The problem for companies and their traveling employees is that the myriad computer systems for travel booking, credit card reporting and company expense management don’t all speak the same language. And, as Ms. Trotochaud pointed out, a $50 airline fee listed on a business traveler’s corporate credit card report could be for two checked bags or a one-day pass to an airline lounge. The checked bag charges may be allowable under company policy; the lounge pass may not.

“The challenge is to get a better picture of that transaction,” she said. That’s easier said than done, of course, because not only is there no uniform standard for describing and listing fees, there is none for budgeting for them in advance or managing them later when an expense account is filed.

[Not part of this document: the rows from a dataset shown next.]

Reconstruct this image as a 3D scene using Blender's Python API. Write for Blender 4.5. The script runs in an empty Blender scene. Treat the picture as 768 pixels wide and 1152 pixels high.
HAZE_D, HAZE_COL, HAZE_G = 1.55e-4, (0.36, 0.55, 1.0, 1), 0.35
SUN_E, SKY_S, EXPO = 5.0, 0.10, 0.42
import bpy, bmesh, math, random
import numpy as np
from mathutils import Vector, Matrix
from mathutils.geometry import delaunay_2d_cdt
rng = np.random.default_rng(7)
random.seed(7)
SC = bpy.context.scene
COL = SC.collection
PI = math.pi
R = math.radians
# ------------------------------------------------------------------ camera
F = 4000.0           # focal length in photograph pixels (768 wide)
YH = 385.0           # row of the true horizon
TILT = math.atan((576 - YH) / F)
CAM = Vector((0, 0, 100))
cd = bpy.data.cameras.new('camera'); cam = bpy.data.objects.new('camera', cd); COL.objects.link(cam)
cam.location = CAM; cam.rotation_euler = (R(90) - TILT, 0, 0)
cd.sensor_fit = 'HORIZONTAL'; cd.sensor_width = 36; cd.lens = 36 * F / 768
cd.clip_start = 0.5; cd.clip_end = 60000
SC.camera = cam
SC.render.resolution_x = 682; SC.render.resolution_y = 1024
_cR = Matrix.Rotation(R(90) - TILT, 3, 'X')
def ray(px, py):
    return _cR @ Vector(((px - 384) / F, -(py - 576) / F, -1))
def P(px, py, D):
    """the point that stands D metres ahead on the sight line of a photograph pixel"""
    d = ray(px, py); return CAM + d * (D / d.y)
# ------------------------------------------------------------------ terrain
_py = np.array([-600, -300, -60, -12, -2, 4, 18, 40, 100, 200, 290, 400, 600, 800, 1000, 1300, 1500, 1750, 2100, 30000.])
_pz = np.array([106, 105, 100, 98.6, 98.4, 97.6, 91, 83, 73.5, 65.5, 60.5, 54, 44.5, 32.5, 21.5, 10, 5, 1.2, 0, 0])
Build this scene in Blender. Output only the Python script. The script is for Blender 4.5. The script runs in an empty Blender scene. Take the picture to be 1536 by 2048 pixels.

Also, many corporate travel departments still haven’t drafted policies on fees. “Companies now need to figure out which things are reimbursable, and which are not,” she said. “Then they need to educate their travelers, so that when those travelers are making decisions along the way they’ll know what’s going to be reimbursed and what’s coming out of their pockets,” she added.

Drafting sensible and clear reimbursement policies is important, Ms. Trotochaud said, pointing to a recent study by the travel research firm PhoCusWright that found that only about a quarter of travel managers had communicated to employees a clear policy about travel expense reimbursement.

Without clear policies, she said, “the onus is on the traveler” to guess, sometimes when checking in at the airport on the day of travel, whether a fee for a certain service may be disallowed later.

“The reality is that most travelers are not booking far in advance,” she said. “They might not even know until the day of travel whether they might need to check a bag. And there are those transactions that happen when you’re checking in online or at the airport, or even on board the plane.”

She added, “I think companies struggle with what fees are reasonable to reimburse. But I also think business travelers are confused about what’s allowed and what isn’t.”